At the same time, we don't really have a handle on how many Kindles or other e-book readers have been sold. Supposedly, upwards of 3 million units. But this figure is based on dubious calculations. A source in the book publishing business told me this week that the figures appear to be inflated; he believed that fewer than 1 million have been sold. I have distrusted the high e-book reader sales estimates, mainly because they are based on book sales figures. Most users when they start with a technology buy a lot of titles, whether apps or content. When I first purchased my DVD player years ago, I would snap up many titles that now when I see them on the shelf, I wonder what I was thinking. I mean, Johnny Mnemonic? If I am generous, I would say that 1.5 million Kindles have been sold with the total category less than 2 million. However, I side with the industry insider's pessimism and believe that the total installed base of e-book readers is 1.5 million or even fewer. A prediction: When the dust clears and the sales figures are finally known, we will discover that in a short time frame, perhaps in the span of a few months, Apple will have sold more e-book readers than have ever been sold in the history of the category (I saw my first reader in the late 1990s). And by the end of the year, Apple will have a similar market share in the e-reader category that it has with the iPod and iPhone, in the 60 to 70 percent range. In his piece in the New Yorker, Ken Auletta says that e-book readers are all about market share.
There are now an estimated three million Kindles in use, and Amazon lists more than four hundred and fifty thousand e-books. If the same book is available in paper and paperless form, Amazon says, forty per cent of its customers order the electronic version. Russ Grandinetti, the Amazon vice-president, says the Kindle has boosted book sales over all. “On average,” he says, Kindle users “buy 3.1 times as many books as they did twelve months ago.” But publishers also recognize the similarity between Amazon’s strategy and that of iTunes. One publisher said, “Get market share, and when you get far ahead it is hard to catch up. Bezos’s game, like Jobs’s before him, is to get the device and get eighty-to-ninety-per-cent distribution on the device, and you own the game.”

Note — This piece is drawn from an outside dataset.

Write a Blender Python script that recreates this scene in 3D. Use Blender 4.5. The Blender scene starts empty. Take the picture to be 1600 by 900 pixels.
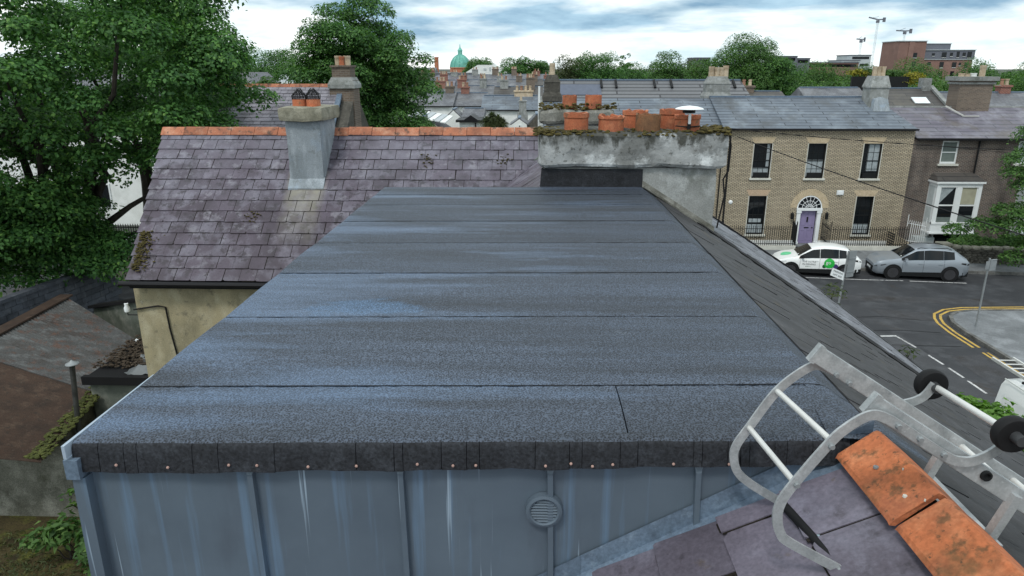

So, a month in and we can see that that race is almost done. Second, I note the iCrime rate for e-readers. I have read anecdotal reports that you can read a Kindle on the NYC subway and nobody will bother you. This was said with a note of pride, as if that was a good thing for the Kindle platform. The "where are the iPads if they're so hot?" measure of the market. We already have news reports that if you pull out a iPad on the subway, you will be instantly mugged. This was the very same problem with the Microsoft Zune audio player a couple of years ago — robbers would steal the iPods and leave the Zunes. Finally, there's the issue of user experience. Jason Perlow offers an interesting comparison between the Kindle and iPad at Tech Broiler. However, the iPad's quality, expanded usability and rich-media capabilities will outweigh the problems with the iPad screen. Hey, if you're outside, "read" an audio book. Despite all the hype by Amazon, in the past couple of years I have only met one really satisfied Kindle owner who is not a technologist. He is a scholar who has a movement disability and appreciates being able to carry his obscure texts in a single, lightweight device. Of course, my guess is that he would be happy with any e-reader.